Monday

01.06.15

It burned slow like a wick
That’s why it took so hard for me to realise and diffuse it
The flash and the bang was sick, and too loud to notice
Leaving a mess that left us confused, aiming we’d just take shelter in solstice.

Its easier to leave trouble as is,
But a hard decision to make as this,
this elemental connection; isn’t entirely unachievable.
It takes pressure to crystallise a diamond. 
Seeing that we, too are made of carbon
All that pressure shouldn’t make us break.
Then again, it takes pressure to make a bang, and a flash.
And that leads to all kinds of trouble.

All that pressure came deep, from places we’d never knew we’ll go.
It was better when it was just us and the sky, and the above. Dreaming of places we’d knew we’d never go.
But the all the clashes in silence left me wondering was it just for show. 
Whether what was natural eroded away? Or it was replaced with a natural need to fear alone and stay.

None the less it was quite a ride, one i wish was longer.
It wasn’t the best, but i couldn’t imagine anything better.

Friday

Day. 2

What a peculiar predicament it is when you stop trying to set goals at every new calendar year. You stop trying to convince yourself, that things will finally turn around this time. 

This time it'll be different.
This time wasn't like the last time.
Because the last time wasn't like the time before.
Strange isn't it, when last time actually was right now.

The course of action, I think would be wise is to wing it.
Swallow your pride, suck it up.

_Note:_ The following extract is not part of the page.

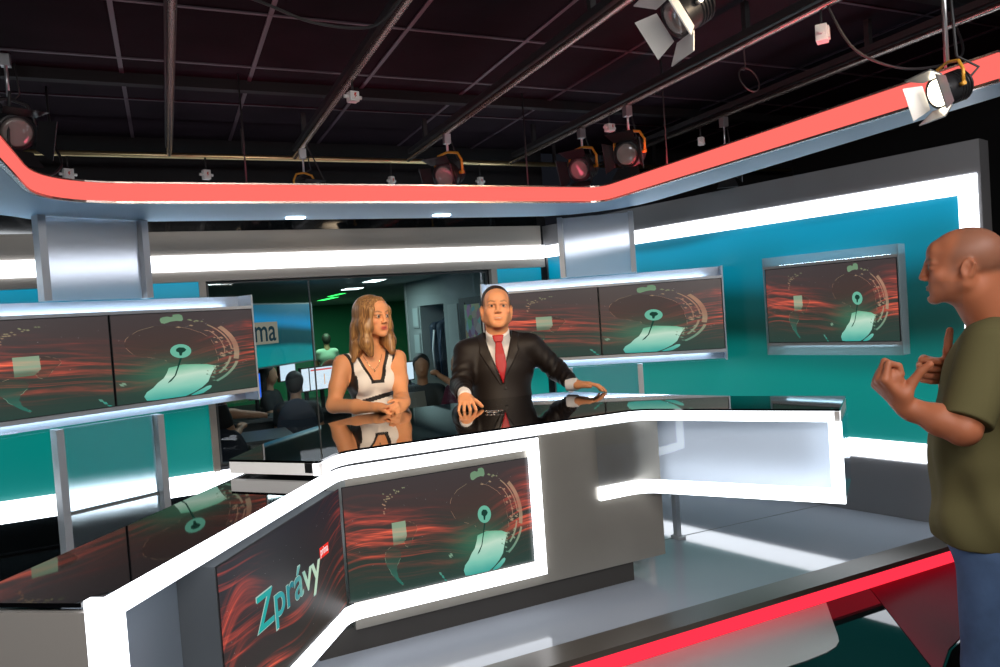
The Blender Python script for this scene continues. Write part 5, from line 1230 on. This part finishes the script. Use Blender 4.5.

Pray and hope any decision would be a wise one.
And we know it wasn't. We know it was probably a bad one, but it was probably the best.
Any decision would be the best decision if we convince ourselves enough it was.

Lets hope.

We keep proving ourselves wrong. To a year of mistakes.

Godspeed.

Friday

14/03/14

I should start being more compassionate towards others.
It's either that, or I'm a self righteous bastard who's morality clouds his own judgement.
None the less, being selfless is good enough right?